Par ailleurs, quelle naïveté de vouloir disqualifier le témoignage des Yuqui au prétexte qu’ils porteraient des casquettes Nike, et parce que leur aire de nomadisation actuelle les amène vers des zones urbaines au même titre qu’en forêt. Enfin – mais faut-il vraiment le rappeler ? –, rapporter les propos des missionnaires sur les pratiques yuqui du passé ne revient aucunement à adhérer à leurs partis-pris et présupposés évangélistes ! Pas plus que prendre au sérieux les propos des chamanes ne contraint à cantonner nos propos dans le registre de la diplomatie cosmique ! La critique des sources est toujours souhaitable et reste toujours possible, et Segré, spécialiste du Talmud, doit bien être le premier à le savoir.
Pour parler de David Jabin, au lieu de mettre en cause les compétences professionnelles et les qualités essentielles de sa personne sur la foi de spéculations de son propre aveu « quelque peu caricaturales », Segré aurait sûrement mieux fait de se donner la peine de consulter la thèse de plus de 500 pages qu’il a soutenue en 2016, fondée sur des données dont l’impressionnante solidité a été unanimement saluée par un prestigieux jury d’experts internationaux [2]. Peut-être se serait-il alors épargné le ridicule de l’accuser de mener ses enquêtes en dilettante, dans le bistrot du coin. Et sans doute aurait-il pu comprendre aussi que les Amérindiens d’aujourd’hui, à défaut de plumes, ne sont pas pour autant des « clochards » qui, empêchés d’incarner l’idéal du noble sauvage, raconteraient n’importe quoi aux anthropologues en échange d’une rasade de tafia. Eux aussi ont droit au respect, et à ce qu’on s’efforce de comprendre plutôt que de fantasmer leur réalité quotidienne.

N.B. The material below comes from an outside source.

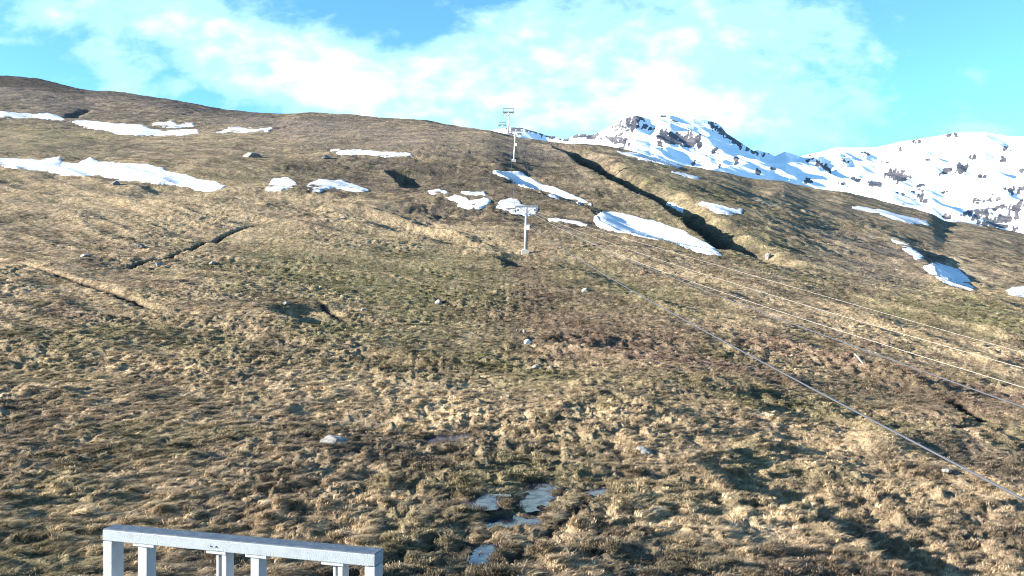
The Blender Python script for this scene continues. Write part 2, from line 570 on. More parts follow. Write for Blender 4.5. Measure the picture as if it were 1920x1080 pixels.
# ------------------------------------------------------------------ ground cover colours (albedo) by place
C_STRAW, C_TAN, C_GREEN = np.array([.385, .295, .182]), np.array([.238, .180, .120]), np.array([.142, .136, .066])
C_RED, C_HEATH, C_GREY, C_PALE = np.array([.142, .094, .074]), np.array([.072, .062, .050]), np.array([.145, .120, .116]), np.array([.42, .35, .25])
ZONES = [  # (centre, spread, colour, weight, tilt): stands of different plants on the slope
    (300, 400, 420, 34, C_STRAW, .9, 6), (600, 385, 200, 16, C_STRAW, .9, 10), (850, 440, 160, 14, C_STRAW, .7, 12), (750, 760, 330, 55, C_STRAW, .9, 5), (250, 560, 260, 30, C_STRAW, .5, 8),
    (1500, 570, 350, 14, C_STRAW, .6, 17), (1700, 500, 250, 14, C_STRAW, .6, 15), (1450, 950, 300, 60, C_STRAW, .55, 12), (1600, 860, 300, 20, C_STRAW, .6, 13),
    (1100, 790, 200, 30, C_STRAW, .6, 0), (120, 700, 240, 60, C_STRAW, .5, 0), (300, 260, 350, 12, C_STRAW, .35, 0), (1600, 420, 160, 10, C_STRAW, .6, 16),
    (860, 540, 260, 75, C_GREEN, .75, 5), (600, 510, 180, 50, C_GREEN, .55, 5), (1450, 745, 230, 26, C_GREEN, .7, 12), (1820, 590, 160, 26, C_GREEN, .8, 5),
    (110, 255, 150, 22, C_GREEN, .8, 0), (960, 690, 170, 26, C_GREEN, .8, 8), (980, 890, 160, 45, C_GREEN, .5, 0), (1400, 450, 300, 40, C_GREEN, .5, 14), (1330, 360, 200, 30, C_GREEN, .45, 14),
    (180, 640, 200, 24, C_GREEN, .5, 0), (1180, 540, 140, 22, C_GREEN, .6, 12), (640, 620, 130, 16, C_GREEN, .7, 6), (60, 1010, 120, 70, C_GREEN, .35, 0), (450, 330, 140, 20, C_GREEN, .4, 0),
    (1100, 610, 170, 50, C_RED, 1.1, 14), (1005, 540, 50, 70, C_RED, 1.1, 0), (1350, 690, 200, 26, C_RED, .55, 14), (1600, 680, 200, 22, C_RED, .45, 14), (1730, 740, 160, 40, C_RED, .5, 10),
    (1650, 470, 160, 24, C_GREY, .6, 12), (1620, 500, 100, 22, C_GREY, .8, 12),
    (860, 330, 180, 46, C_HEATH, .75, 5), (580, 320, 170, 30, C_HEATH, .6, 3), (960, 390, 220, 40, C_HEATH, .6, 10), (1080, 350, 160, 30, C_HEATH, .5, 20), (770, 840, 200, 32, C_HEATH, .8, 4),
    (320, 900, 330, 60, C_HEATH, .18, 0), (250, 960, 400, 110, C_STRAW, .55, 0), (1150, 1000, 300, 80, C_STRAW, .5, 10), (1380, 520, 220, 20, C_HEATH, .6, 14), (300, 190, 420, 20, C_GREY, .9, 10), (60, 180, 140, 26, C_GREY, .9, 10), (620, 235, 250, 14, C_GREY, .8, 3),
    (800, 270, 250, 22, C_GREY, .35, 3), (1000, 285, 120, 16, C_GREY, .5, 8), (60, 150, 100, 7, C_HEATH, 1.3, 12), (430, 205, 300, 5, C_HEATH, .9, 6), (200, 275, 250, 10, C_HEATH, .45, 0),
    (1780, 505, 12, 14, C_PALE, 2.0, -45), (1815, 508, 26, 8, C_PALE, 2.2, 40), (1463, 380, 24, 5, C_PALE, 2.0, 22), (1440, 1000, 40, 12, C_PALE, .8, 20), (1400, 400, 500, 3, C_PALE, .35, 13),
]


def peat_shade(X, Y):
    """wet peaty soil on ditch and gully floors, with their shade painted in"""
    X, Y = X.ravel(), Y.ravel()
    return np.clip(-carve(X, Y, True), 0, 1)


def tint(X, Y, z):
    Yp = np.maximum(Y, 4.0)
    px, py = 960 + F * X / Yp, 540 - F * z / Yp
    px = px + 60 * pn(px / 120, py / 40, 61) + 14 * pn(px / 22, py / 9, 62)
    py = py + 22 * pn(px / 130, py / 45, 63) + 5 * pn(px / 26, py / 10, 64)
    n = fbm(X / 7, Y / 7, 71, 4)
    m = fbm(X / 1.1, Y / 1.1, 81, 3)
    wsum = np.full(X.shape, .55)
    c = wsum[:, None] * C_TAN
    for zx, zy, sx, sy, colr, wt, tl in ZONES:
        a = math.radians(tl)
        dx, dy_ = px - zx, py - zy
        e = ((dx * math.cos(a) + dy_ * math.sin(a)) / sx) ** 2 + ((-dx * math.sin(a) + dy_ * math.cos(a)) / sy) ** 2
        g = 2.0 * wt * np.exp(-e * 1.2) * (.75 + .9 * np.clip(.5 + n, 0, 1))
        c += g[:, None] * colr
        wsum += g
    for colr, sd, amt, sc in ((C_STRAW, 91, .75, 5.0), (C_HEATH, 92, .7, 4.0), (C_GREEN, 93, .55, 6.5), (C_RED, 94, .3, 9.0)):
        g = amt * sstep(.05, .4, fbm(X / sc, Y / sc, sd, 3))
        c += g[:, None] * colr
        wsum += g
    hz = heath(X, Y)
    g = 3.2 * hz * sstep(-.05, .25, fbm(X / 3.2, Y / 6.5, 95, 3))
    c += g[:, None] * C_HEATH
    wsum += g
    far = sstep(230, 330, Y)
    for colr, sd, amt, lx, ly2 in ((C_HEATH, 96, 2.2, 7, 11), (C_HEATH, 99, 1.6, 2.6, 5), (C_STRAW, 97, 1.0, 16, 22), (C_GREEN, 98, .6, 26, 30)):
        g = amt * far * sstep(.05, .4, fbm(X / lx, Y / ly2, sd, 4, .7))
        c += g[:, None] * colr
        wsum += g
    rim = Y / np.interp(960 + F * X / Yp, XT, YC)
    pxr = 960 + F * X / Yp
    g = 14 * sstep(.86, .93, rim + .02 * pn(X / 14, Y / 14, 58)) * (1 - sstep(60, 170, pxr)) + 2.2 * sstep(.9, .97, rim + .03 * pn(X / 14, Y / 14, 58)) * (1 - sstep(430, 620, pxr))
    c += g[:, None] * C_HEATH * .55
    wsum += g
    q1, q2 = swells(X, Y, True)
    fade = sstep(25, 60, Y) * (1 - sstep(330, 450, Y))
    for g, colr in ((1.1 * sstep(.72, 1, q1), C_STRAW), (.8 * sstep(.8, 1, q2), C_STRAW), (.6 * sstep(.35, -.2, q1), C_GREEN), (.5 * sstep(.3, -.3, q2), C_HEATH)):  # straw grass on rill crests also paints in their lit brightness
        g = g * fade
        c += g[:, None] * colr
        wsum += g
    c = c / wsum[:, None]
    c = c * (.86 * np.clip(1 + .6 * m + .25 * n, .4, 1.8))[:, None]
    mud = np.zeros(X.shape)
    for key, P, cc, zc in pool_info:
        sel = np.nonzero(np.hypot(X - cc[0], Y - cc[1]) < 7)[0]
        if len(sel):
            mud[sel] = np.maximum(mud[sel], .75 * sstep(-.6, 0, poly_dist(X[sel], Y[sel], P) + .5 * pn(X[sel] * 1.3, Y[sel] * 1.3, 59)))
    pe = np.maximum(sstep(.15, .5, peat_shade(X, Y)), mud)[:, None]  # ditch and gully floors darkened in colour to carry their shade
    return c * (1 - pe) + np.array([.034, .027, .021]) * pe


# ------------------------------------------------------------------ mesh / object helpers
def mesh_obj(name, verts, faces_flat, face_len, mat, parent=None, smooth=True):
    me = bpy.data.meshes.new(name)
    nv = len(verts)
    me.vertices.add(nv)
    me.vertices.foreach_set('co', np.asarray(verts, np.float32).ravel())
    ff = np.asarray(faces_flat, np.int32).ravel()
    nf = len(ff) // face_len
    me.loops.add(len(ff))
    me.loops.foreach_set('vertex_index', ff)
    me.polygons.add(nf)
    me.polygons.foreach_set('loop_start', np.arange(0, len(ff), face_len, dtype=np.int32))
    me.update(calc_edges=True)
    if smooth:
        me.polygons.foreach_set('use_smooth', np.ones(nf, bool))
    me.materials.append(mat)
    o = bpy.data.objects.new(name, me)
    COL.objects.link(o)
    o.parent = parent
    return o


def grid_faces(nr, nc, keep=None):
    i = np.arange(nr - 1)[:, None] * nc + np.arange(nc - 1)[None, :]
    q = np.stack([i, i + 1, i + nc + 1, i + nc], -1).reshape(-1, 4)
    if keep is not None:
        q = q[keep.ravel()]
    return q


def set_color(o, name, c):
    at = o.data.attributes.new(name, 'FLOAT_COLOR', 'POINT')
    at.data.foreach_set('color', np.concatenate([c, np.ones((len(c), 1))], 1).astype(np.float32).ravel())


def tag(o, label=None, cat=None, group=None, kind=None):
    if label:
        o['label'] = label
    if cat:
        o['category'] = cat
    if group:
        o['group'] = group
    if kind:
        o['kind'] = kind
    return o


def empty(name, loc):
    o = bpy.data.objects.new(name, None)
    COL.objects.link(o)
    o.location = loc
    o.empty_display_size = .3
    return o


class MB:
    """collects boxes, bars and tubes into one mesh"""
    def __init__(self):
        self.bm = bmesh.new()

    def box(self, c, s, rot=None, bevel=0.0):
        M = Matrix.Translation(c) @ (rot.to_4x4() if rot else Matrix.Identity(4)) @ Matrix.Diagonal((s[0], s[1], s[2], 1))
        r = bmesh.ops.create_cube(self.bm, size=1, matrix=M)
        if bevel:
            ed = list({e for v in r['verts'] for e in v.link_edges})
            bmesh.ops.bevel(self.bm, geom=ed, offset=bevel, segments=2, affect='EDGES', profile=.5)
        return self

    def tube(self, a, b, r0, r1=None, seg=12):
        a, b = Vector(a), Vector(b)
        r1 = r0 if r1 is None else r1
        d = b - a
        q = d.to_track_quat('Z', 'Y').to_matrix().to_4x4()
        M = Matrix.Translation((a + b) / 2) @ q
        bmesh.ops.create_cone(self.bm, cap_ends=True, segments=seg, radius1=r0, radius2=r1, depth=d.length, matrix=M)
        return self

    def path(self, pts, r, seg=6):
        pts = [Vector(p) for p in pts]
        rings = []
        for i, p in enumerate(pts):
            d = (pts[min(i + 1, len(pts) - 1)] - pts[max(i - 1, 0)]).normalized()
            s = d.cross(Vector((0, 0, 1)))
            s = s.normalized() if s.length > 1e-4 else Vector((1, 0, 0))
            t = s.cross(d)
            rings.append([self.bm.verts.new(p + (s * math.cos(k_ * 2 * math.pi / seg) + t * math.sin(k_ * 2 * math.pi / seg)) * r) for k_ in range(seg)])
        for A, B in zip(rings, rings[1:]):
            for k_ in range(seg):
                self.bm.faces.new((A[k_], A[(k_ + 1) % seg], B[(k_ + 1) % seg], B[k_]))
        self.bm.faces.new(rings[0])
        self.bm.faces.new(rings[-1][::-1])
        return self

    def build(self, name, mat, parent=None, smooth=False):
        bmesh.ops.recalc_face_normals(self.bm, faces=self.bm.faces)
        me = bpy.data.meshes.new(name)
        self.bm.to_mesh(me)
        self.bm.free()
        me.materials.append(mat)
        if smooth:
            me.polygons.foreach_set('use_smooth', np.ones(len(me.polygons), bool))
        o = bpy.data.objects.new(name, me)
        COL.objects.link(o)
        o.parent = parent
        return o


# ------------------------------------------------------------------ materials
def new_mat(name):
    m = bpy.data.materials.new(name)
    m.use_nodes = True
    t = NT(m.node_tree)
    out = t.n('ShaderNodeOutputMaterial')
    return m, t, out


def principled(t, out, color, rough=.7, metal=0.0, bump=None, bump_d=.01, spec=.5):
    b = t.n('ShaderNodeBsdfPrincipled')
    t.plug(b.inputs['Base Color'], color)
    t.plug(b.inputs['Roughness'], rough)
    b.inputs['Metallic'].default_value = metal
    b.inputs['Specular IOR Level'].default_value = spec
    if bump is not None:
        bn = t.n('ShaderNodeBump')
        bn.inputs['Distance'].default_value = bump_d
        bn.inputs['Strength'].default_value = 1.0
        t.plug(bn.inputs['Height'], bump)
        t.t.links.new(bn.outputs[0], b.inputs['Normal'])
    t.plug(out.inputs[0], b.outputs[0])
    return b


def mat_ground():
    m, t, out = new_mat("moor_ground")
    at = t.n('ShaderNodeAttribute', attribute_name='tint')
    gp = t.n('ShaderNodeNewGeometry')
    n = t.noise(gp.outputs['Position'], 3.0, 6, .7)
    v = t.smooth(n, .3, .7, .55, 1.35)
    cv = t.n('ShaderNodeCombineColor')
    for i in range(3):
        t.plug(cv.inputs[i], v)
    c = t.mix(1.0, at.outputs['Color'], cv.outputs[0], 'MULTIPLY')
    principled(t, out, c, .95, bump=t.m('ADD', t.m('MULTIPLY', t.noise(gp.outputs['Position'], 1.6, 8, .75), .32), t.m('MULTIPLY', t.noise(gp.outputs['Position'], .38, 6, .7), .95)), bump_d=1.0, spec=.1)
    return m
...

Une conclusion s’impose. Segré doit lire Jabin puis, se rendant compte de l’énorme injustice commise à son encontre, s’efforcer de la réparer. Le débat, au demeurant fascinant, sur la qualification des relations serviles en Amérique autochtone pourra alors reprendre en toute sérénité.
Philippe Erikson, professeur d’anthropologie à l’université Paris Nanterre et rédacteur en chef du Journal de la Société des américanistes, travaille en Amazonie brésilienne (Matis) et bolivienne (Chacobo) depuis 1984.